INPUT FOR THIS TASK>
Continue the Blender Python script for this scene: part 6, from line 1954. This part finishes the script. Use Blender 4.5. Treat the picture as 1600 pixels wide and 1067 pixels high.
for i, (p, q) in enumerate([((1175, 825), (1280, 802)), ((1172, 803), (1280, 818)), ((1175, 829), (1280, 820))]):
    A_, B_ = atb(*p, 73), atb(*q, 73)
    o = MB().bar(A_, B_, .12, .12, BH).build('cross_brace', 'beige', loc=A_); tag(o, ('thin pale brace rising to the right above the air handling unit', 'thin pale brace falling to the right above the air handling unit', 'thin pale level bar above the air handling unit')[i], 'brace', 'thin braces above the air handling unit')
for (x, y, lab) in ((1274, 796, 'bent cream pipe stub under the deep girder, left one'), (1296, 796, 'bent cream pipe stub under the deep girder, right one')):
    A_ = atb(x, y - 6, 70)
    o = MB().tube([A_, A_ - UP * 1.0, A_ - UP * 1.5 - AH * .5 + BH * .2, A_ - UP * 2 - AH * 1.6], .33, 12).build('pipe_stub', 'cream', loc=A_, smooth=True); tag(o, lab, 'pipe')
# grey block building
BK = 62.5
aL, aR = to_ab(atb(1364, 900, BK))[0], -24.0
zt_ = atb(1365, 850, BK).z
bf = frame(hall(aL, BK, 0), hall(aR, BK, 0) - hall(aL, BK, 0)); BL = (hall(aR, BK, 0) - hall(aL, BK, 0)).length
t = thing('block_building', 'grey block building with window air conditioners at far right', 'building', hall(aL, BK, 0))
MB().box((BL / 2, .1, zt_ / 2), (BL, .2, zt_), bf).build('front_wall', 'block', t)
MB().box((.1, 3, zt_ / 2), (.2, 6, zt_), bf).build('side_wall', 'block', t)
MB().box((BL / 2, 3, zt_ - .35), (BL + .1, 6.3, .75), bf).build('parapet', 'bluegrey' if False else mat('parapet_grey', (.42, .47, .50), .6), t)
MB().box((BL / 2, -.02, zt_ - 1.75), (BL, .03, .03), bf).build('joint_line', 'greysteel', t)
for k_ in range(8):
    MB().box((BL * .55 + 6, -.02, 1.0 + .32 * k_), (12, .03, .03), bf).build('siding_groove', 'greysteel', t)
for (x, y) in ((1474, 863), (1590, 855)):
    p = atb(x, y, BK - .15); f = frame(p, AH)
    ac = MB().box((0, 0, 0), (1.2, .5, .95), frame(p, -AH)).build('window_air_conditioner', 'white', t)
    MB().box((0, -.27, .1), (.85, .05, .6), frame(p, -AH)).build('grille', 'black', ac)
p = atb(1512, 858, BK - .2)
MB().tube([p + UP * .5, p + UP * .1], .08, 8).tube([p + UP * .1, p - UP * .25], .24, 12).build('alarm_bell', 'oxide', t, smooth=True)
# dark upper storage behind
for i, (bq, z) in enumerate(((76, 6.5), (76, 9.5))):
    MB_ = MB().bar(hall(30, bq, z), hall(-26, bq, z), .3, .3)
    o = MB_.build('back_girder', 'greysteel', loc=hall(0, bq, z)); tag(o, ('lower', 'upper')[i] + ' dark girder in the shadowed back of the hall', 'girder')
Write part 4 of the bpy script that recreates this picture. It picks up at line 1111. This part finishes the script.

INSTRUCTIONS FOR THE TASK> All the data must be duplicated exactly, with nothing added or removed.

EXERCISE SOLUTION>
Continue the Blender Python script for this scene: part 6, from line 1954. This part finishes the script. Use Blender 4.5. Treat the picture as 1600 pixels wide and 1067 pixels high.
for i, (p, q) in enumerate([((1175, 825), (1280, 802)), ((1172, 803), (1280, 818)), ((1175, 829), (1280, 820))]):
    A_, B_ = atb(*p, 73), atb(*q, 73)
    o = MB().bar(A_, B_, .12, .12, BH).build('cross_brace', 'beige', loc=A_); tag(o, ('thin pale brace rising to the right above the air handling unit', 'thin pale brace falling to the right above the air handling unit', 'thin pale level bar above the air handling unit')[i], 'brace', 'thin braces above the air handling unit')
for (x, y, lab) in ((1274, 796, 'bent cream pipe stub under the deep girder, left one'), (1296, 796, 'bent cream pipe stub under the deep girder, right one')):
    A_ = atb(x, y - 6, 70)
    o = MB().tube([A_, A_ - UP * 1.0, A_ - UP * 1.5 - AH * .5 + BH * .2, A_ - UP * 2 - AH * 1.6], .33, 12).build('pipe_stub', 'cream', loc=A_, smooth=True); tag(o, lab, 'pipe')
# grey block building
BK = 62.5
aL, aR = to_ab(atb(1364, 900, BK))[0], -24.0
zt_ = atb(1365, 850, BK).z
bf = frame(hall(aL, BK, 0), hall(aR, BK, 0) - hall(aL, BK, 0)); BL = (hall(aR, BK, 0) - hall(aL, BK, 0)).length
t = thing('block_building', 'grey block building with window air conditioners at far right', 'building', hall(aL, BK, 0))
MB().box((BL / 2, .1, zt_ / 2), (BL, .2, zt_), bf).build('front_wall', 'block', t)
MB().box((.1, 3, zt_ / 2), (.2, 6, zt_), bf).build('side_wall', 'block', t)
MB().box((BL / 2, 3, zt_ - .35), (BL + .1, 6.3, .75), bf).build('parapet', 'bluegrey' if False else mat('parapet_grey', (.42, .47, .50), .6), t)
MB().box((BL / 2, -.02, zt_ - 1.75), (BL, .03, .03), bf).build('joint_line', 'greysteel', t)
for k_ in range(8):
    MB().box((BL * .55 + 6, -.02, 1.0 + .32 * k_), (12, .03, .03), bf).build('siding_groove', 'greysteel', t)
for (x, y) in ((1474, 863), (1590, 855)):
    p = atb(x, y, BK - .15); f = frame(p, AH)
    ac = MB().box((0, 0, 0), (1.2, .5, .95), frame(p, -AH)).build('window_air_conditioner', 'white', t)
    MB().box((0, -.27, .1), (.85, .05, .6), frame(p, -AH)).build('grille', 'black', ac)
p = atb(1512, 858, BK - .2)
MB().tube([p + UP * .5, p + UP * .1], .08, 8).tube([p + UP * .1, p - UP * .25], .24, 12).build('alarm_bell', 'oxide', t, smooth=True)
# dark upper storage behind
for i, (bq, z) in enumerate(((76, 6.5), (76, 9.5))):
    MB_ = MB().bar(hall(30, bq, z), hall(-26, bq, z), .3, .3)
    o = MB_.build('back_girder', 'greysteel', loc=hall(0, bq, z)); tag(o, ('lower', 'upper')[i] + ' dark girder in the shadowed back of the hall', 'girder')
Write part 4 of the bpy script that recreates this picture. It picks up at line 1111. This part finishes the script.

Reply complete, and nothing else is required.